Experts: Ballot Requests From Overseas Troops Lag


NAPLES, Italy -- It's easier than ever for overseas servicemembers to vote this election, but that doesn't mean they will.

Based on ballot requests so far, researchers and political analysts are predicting an underwhelming number of ballots from military members and dependents stationed on foreign bases in November compared to 2008, despite a series of new voter-friendly laws in recent years aimed at simplifying the ballot request process.

"Our best estimate is that there are low (turnout) rates, any way you slice the data," said Michael McDonald, a George Mason University politics professor who tracks voting trends. "Compared to a domestic civilian, absentee voting is an extra hoop."

With less than a month until the Nov. 6 election, Air Force Airman Zack Thomas hadn't requested a ballot or researched the candidates. This year marks the first time the 20-year-old California voter stationed in Naples is eligible to vote.

"I'm just late in the game," Thomas said. "I'm probably not going to vote if I don't see a difference between the candidates."

Federal and state lawmakers have worked to simplify the overseas voting process in recent years. The federal Military and Overseas Voter Empowerment Act in 2009 mandated electronic ballots be available to military and overseas voters at least 45 days before an election.

The District of Columbia and at least 47 states later passed similar laws, according to the Pew Center on the States, which has been monitoring laws aimed at protecting the voting rights of military and overseas voters.

McDonald, the George Mason University election researcher, said ballot requests in recent weeks suggest military voting might decline in a handful of states, but increase in one or two. In all, the data suggest the overseas military vote will likely continue to trail turnout among most other demographic groups this year despite gains in overseas voter access, McDonald said.

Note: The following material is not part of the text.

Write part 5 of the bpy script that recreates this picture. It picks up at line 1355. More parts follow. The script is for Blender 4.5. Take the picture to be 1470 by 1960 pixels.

David Becker, director of Pew's election initiatives, said it is impossible to tell how many overseas military members will return ballots this year.

However, "even if turnout is low, it doesn't mean that the new tools and procedures put into place weren't successful," Becker said.

In the 2008 election, military voters were almost twice as likely to face registration problems compared with other voters, Pew researchers found. And nearly 28 percent of military and overseas ballots in 2008 were rejected or returned as undeliverable or lost, according to the Congressional Research Service. Many were rejected because they arrived after the election.

Roughly 67 percent of overseas servicemembers returned a ballot in 2008, compared with 74 percent for overseas civilians, according to the Defense Department. In all, 17 percent of registered active duty military said they requested an absentee ballot but did not receive it in 2008.

Marine Maj. Cory Martin said he recently received his ballot from Florida within two weeks of requesting it. Martin, who voted from overseas in several previous elections, said he never encountered any problems when requesting and receiving a ballot. As of last week, he hadn't mailed in his vote from Naples.

"It's plenty of time," he said.

The Defense Department's Federal Voting Assistance Program launched a voter education campaign this year using emails, social media outreach and paid advertisements in several newspapers targeting defense employees.

"Participation rates alone are poor indicators of the effectiveness of voting assistance given that interest in voting fluctuates with each election," Pam Mitchell, acting director of the Federal Voting Assistance Program, told members of the House Committee on Armed Services last month. "This is especially true for the military population, which is younger and more male … than the general civilian population."

Defense Secretary Leon Panetta issued a recent video message imploring military members and dependents to vote.

"Please exercise the very privilege that you're willing to fight and die for in order to protect," he said.